Не следует судить о размерах обитателей небесных сфер, исходя из наших ничтожных масштабов: мы — атомы. Но если правда, что люди, населявшие Землю до потопа, имели милю в вышину и жили по тысяче лет (надо же верить тому, что говорится в библии), нетрудно понять, что существа, которые жили еще до Адама и квартировали на звездах, в тысячу раз превосходили их величиной. Вот почему не следует удивляться тому, что прославленный поэт в XXIV песни своей поэмы[84] приписал Люциферу такой огромный рост. Он утверждает, будто тело его протыкает весь земной шар таким образом, что голова находится непосредственно над самым Королевством обеих Сицилий, а ноги образуют два острова в Океании по ту сторону Земли, как раз напротив нашей Европы. Один его рог сопряжен с Везувием, другой — с Этной. Как только он пошевелится, происходит землетрясение, как только чихнет — извержение вулкана.

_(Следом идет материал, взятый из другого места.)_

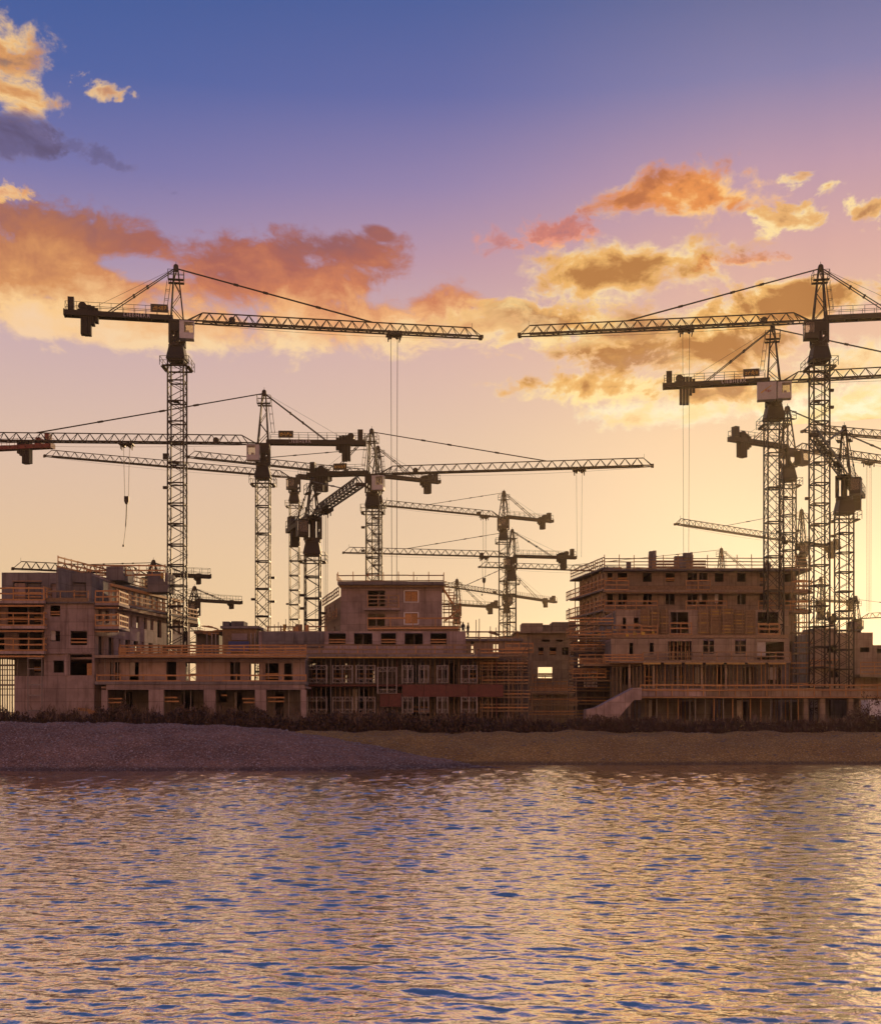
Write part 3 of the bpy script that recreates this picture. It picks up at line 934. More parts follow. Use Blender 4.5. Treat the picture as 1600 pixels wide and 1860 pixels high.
crane("smallest far crane beside the lit scaffold of the rooftop house", 829, 330, 1100, 1054, (700, 1092), 905, 1.9, sec=3.2, weights=.8)
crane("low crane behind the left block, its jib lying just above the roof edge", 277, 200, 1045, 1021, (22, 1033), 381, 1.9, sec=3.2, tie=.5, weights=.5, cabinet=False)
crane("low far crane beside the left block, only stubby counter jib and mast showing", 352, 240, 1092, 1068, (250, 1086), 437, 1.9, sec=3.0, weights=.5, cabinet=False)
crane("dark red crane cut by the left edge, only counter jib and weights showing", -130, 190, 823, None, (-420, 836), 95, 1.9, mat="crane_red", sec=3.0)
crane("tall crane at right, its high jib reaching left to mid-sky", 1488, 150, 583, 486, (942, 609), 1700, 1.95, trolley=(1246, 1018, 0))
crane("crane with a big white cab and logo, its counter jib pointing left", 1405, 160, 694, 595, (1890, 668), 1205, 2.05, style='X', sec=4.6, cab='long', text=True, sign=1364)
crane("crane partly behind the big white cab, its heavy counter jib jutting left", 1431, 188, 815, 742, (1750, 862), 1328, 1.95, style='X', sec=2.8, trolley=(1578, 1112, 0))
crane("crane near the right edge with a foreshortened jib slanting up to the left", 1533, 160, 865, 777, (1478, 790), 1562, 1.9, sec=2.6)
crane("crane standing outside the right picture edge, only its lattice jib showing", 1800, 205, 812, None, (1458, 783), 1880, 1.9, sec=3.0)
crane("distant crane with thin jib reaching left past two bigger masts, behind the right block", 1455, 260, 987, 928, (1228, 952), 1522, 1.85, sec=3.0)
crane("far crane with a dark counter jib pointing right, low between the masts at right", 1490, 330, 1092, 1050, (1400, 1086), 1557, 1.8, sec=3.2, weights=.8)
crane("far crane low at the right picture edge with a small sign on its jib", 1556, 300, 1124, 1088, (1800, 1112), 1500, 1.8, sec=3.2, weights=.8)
# ---------------------------------------------------------------- buildings under construction
def wall_mesh(L, z0, z1, ops, t, mat):
    us = sorted({0.0, L} | {min(max(q, 0), L) for o in ops for q in o[:2]})
    zs = sorted({z0, z1} | {min(max(q, z0), z1) for o in ops for q in o[2:4]})
    nu, nz = len(us) - 1, len(zs) - 1
    def solid(i, j):
        if i < 0 or j < 0 or i >= nu or j >= nz:
            return False
        u, z = (us[i] + us[i + 1]) / 2, (zs[j] + zs[j + 1]) / 2
        return not any(o[0] < u < o[1] and o[2] < z < o[3] for o in ops)
    V = {}; vs = []; fs = []
    def v(i, j, k):
        if (i, j, k) not in V:
            V[(i, j, k)] = len(vs); vs.append((us[i], t * k, zs[j]))
        return V[(i, j, k)]
    for i in range(nu):
        for j in range(nz):
            if not solid(i, j):
                continue
            fs.append((v(i, j, 0), v(i + 1, j, 0), v(i + 1, j + 1, 0), v(i, j + 1, 0)))
            fs.append((v(i, j, 1), v(i, j + 1, 1), v(i + 1, j + 1, 1), v(i + 1, j, 1)))
            if not solid(i - 1, j): fs.append((v(i, j, 0), v(i, j + 1, 0), v(i, j + 1, 1), v(i, j, 1)))
            if not solid(i + 1, j): fs.append((v(i + 1, j, 0), v(i + 1, j, 1), v(i + 1, j + 1, 1), v(i + 1, j + 1, 0)))
            if not solid(i, j - 1): fs.append((v(i, j, 0), v(i, j, 1), v(i + 1, j, 1), v(i + 1, j, 0)))
            if not solid(i, j + 1): fs.append((v(i, j + 1, 0), v(i + 1, j + 1, 0), v(i + 1, j + 1, 1), v(i, j + 1, 1)))
    m = bpy.data.meshes.new("wall"); m.from_pydata(vs, [], fs); m.materials.append(MATS[mat])
    return m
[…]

Данте со свойственной итальянцам напыщенностью называет его «червем презренным, коим мир пронзен»[85].
Ведомый Вергилием флорентийский поэт добрался до средоточия «недр ледяного слоя», который окружает стан Нечистого и образует последний из семи кругов земного ада. Вода вкруг него превратилась в лед, хотя наверху рот и ноздри его изрыгают пламя. Вот слова Данте: «Мучительной державы властелин, грудь изо льда вздымал наполовину».
Пройдя через подземное жерло, где терпят адские муки грешники и которое, попросту говоря, зовется геенной, Данте и его вожатый, ухватившись за шерсть Люцифера и перебираясь с одного ее клока на другой, ухитрились проскользнуть вдоль его косматых чресел. И когда они миновали центр земного шара, Данте в себя не мог прийти от изумления, оказавшись вскоре на другой стороне Земли. И на выраженное им удивление Вергилий отвечает так: «Теперь здесь день, там вечер наступил, // Ибо насквозь с тобой прошли мы шар земной». «А этот вот, чья лестница мохната, // — продолжает он, указывая поэту на позу демона, — Все так же воткнут, как и прежде был. // Сюда с небес вонзился он когда-то; // Земля, что раньше наверху цвела, // Застлалась морем, ужасом объята, // И в наше полушарье перешла».
Читателям нашим должно быть ясно, что Люцифер, Красный дьявол, есть не кто иной, как тот самый персонаж, которого древние называли демогоргоном — именем, в коем еще легко обнаруживается корень «демос» — народ.
Для греков он был одним из Титанов, боровшихся против Юпитера. Для жителей Сиракуз и Великой Греции (неаполитанцев) — тем же, что и Анселад, к которому вполне применимо описание, данное Данте. В описании отца Кирхера, на которого мы ссылаемся в начале настоящей статьи, он, пожалуй, скорей смахивает на великого Пана, то есть Духа Земли[86], столь боготворимого и превозносимого современным пантеизмом. Словом, у нас есть все основания предполагать, что все эти персонажи представляют собой один, который ни в коей мере не следует отождествлять с дьяволом, каким его обычно себе представляют, то есть с Духом Зла.
В самом деле, ведь отнюдь не доказано, что Всевышний предал незадачливого Люцифера вечному проклятию. В самый момент его падения жене его Астарте, которая до того без устали отговаривала мужа от каких бы то ни было действий против законного порядка, удалось внушить Вседержителю, что бедный дьявол попросту глуп и потому неспособен был противиться подлым ухищрениям Сатаны и его изощренному красноречию. Этим она добилась того, что беднягу оставили в покое, предоставив ему барахтаться в глинистой почве, куда его так несчастливо занесло.
А чтобы он все же приносил какую-то пользу в те промежутки, когда ему надоедает курить и кряхтеть, его произвели в надзиратели земного ада — тюрьмы, не имеющей одиночных камер, устроенной еще по старинке, которую не следует смешивать с чудовищной, ужасной преисподней, предназначенной для необозримой массы грешников всего мироздания. Последние, по словам Иисуса Христа, ввергнуты во тьму кромешную, то есть пребывают за пределами оного.
Милейший этот дьявол — можем же мы теперь применить к нему этот смягчающий эпитет — вел себя столь безупречно, что, когда господь снизошел на нашу Землю, он счел для себя возможным остановиться, чтобы побеседовать с ним, как это явствует из второй главы книги Иова. Он доверил ему и кое-какие полицейские обязанности, которые не имеют ничего общего с обязанностями агента-провокатора, ибо, как было сказано, задача не в том, чтобы вводить человека во искушение, а в том, чтобы побуждать в нем волю к действию, каковая имеет склонность ослабевать, как доказал нам это знаменитый Гёте, автор «Фауста»[87].